3 Ways to Avoid Tax on Your Inheritance

May 7th 2016

Move Out of State

You can avoid the tax by living in a state other than the six that still impose inheritance taxes. Avoid Nebraska, Iowa, Kentucky, Pennsylvania, New Jersey and Maryland if you don't want to pay as much as 10 to 18 percent in inheritance taxes nine to 18 months after a loved one passes away. General requirements for residency in another state include having a driver's license and voter ID card in your new state. You may also consider signing a lease for an apartment or buying a house to show you live in another state.

Weigh the costs of living elsewhere versus how much money you may lose in inheritance taxes. Consider the minimum limits of inheritance taxes as well, since states usually do not impose the tax until the amount reaches a minimum threshold.

Set Up a Trust Fund or Life Insurance Policy

Trusts allow deceased persons to pass assets to beneficiaries without having to go through the probate court system. Trust funds outline specifically how assets distribute to certain people at certain times.

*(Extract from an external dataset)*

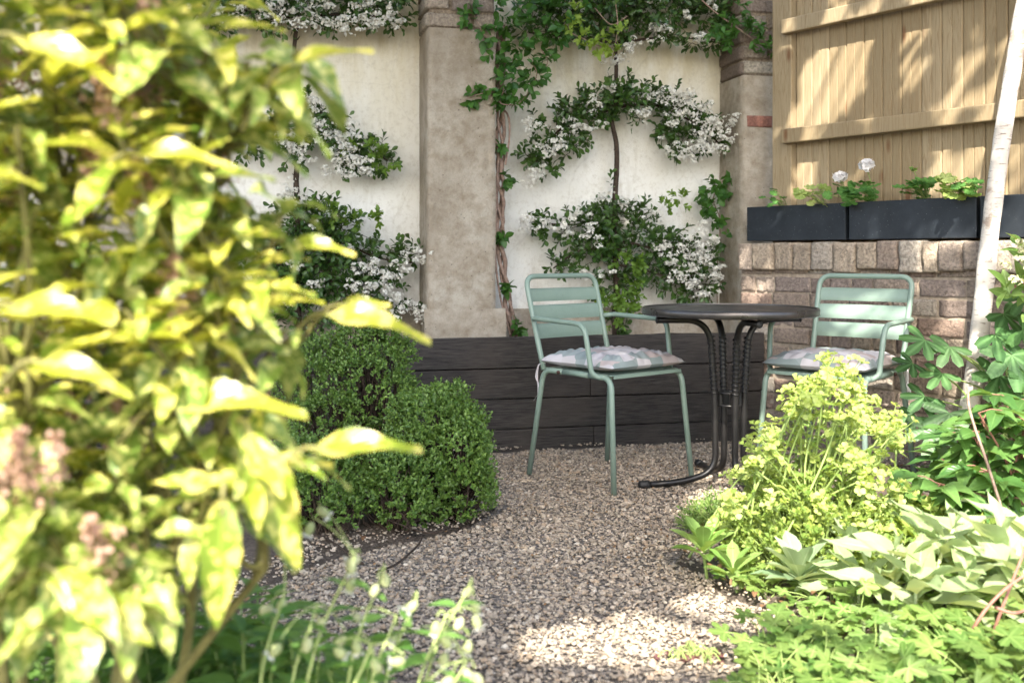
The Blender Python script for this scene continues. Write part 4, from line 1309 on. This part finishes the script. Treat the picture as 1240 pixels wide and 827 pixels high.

Revocable trusts allow beneficiaries to take money out of the distribution whenever needed. Irrevocable trusts require beneficiaries to wait until the grantor dies. Joint accounts with a child's name may actually mean higher tax burdens for children on dividends and interest later.

Consider a life insurance policy as well, since life insurance does not fall under the auspices of inheritance taxes if the benefits go directly to someone's heirs rather than to the estate.

Bequeath Money to Charity

Estate planners may suggest people bequeath money, assets or property to charities until the inheritor reaches the minimum inheritance tax threshold. For instance, if someone's estate is worth $3 million, and inheritance tax starts after $2 million, that estate may bequeath $1 million to various nonprofit agencies since charities do not pay inheritance taxes. Otherwise, an inheritor could pay more than $100,000 in inheritance taxes on the $1 million beyond the $2 million minimum.

The downside to this method is losing the remainder of the assets that could have gone to people named in the estate. Consider the consequences if a state inheritance tax rate remains lower than tax rates paid on normal income, or if receiving some money is better than receiving none.

Conclusion

People pay inheritance taxes on money they receive from a deceased person's estate. As of 2015, spouses and children generally do not have to pay inheritance taxes in the six states that levy such a tax. Learn how to avoid paying inheritance taxes even if you do not meet one of the exception rules.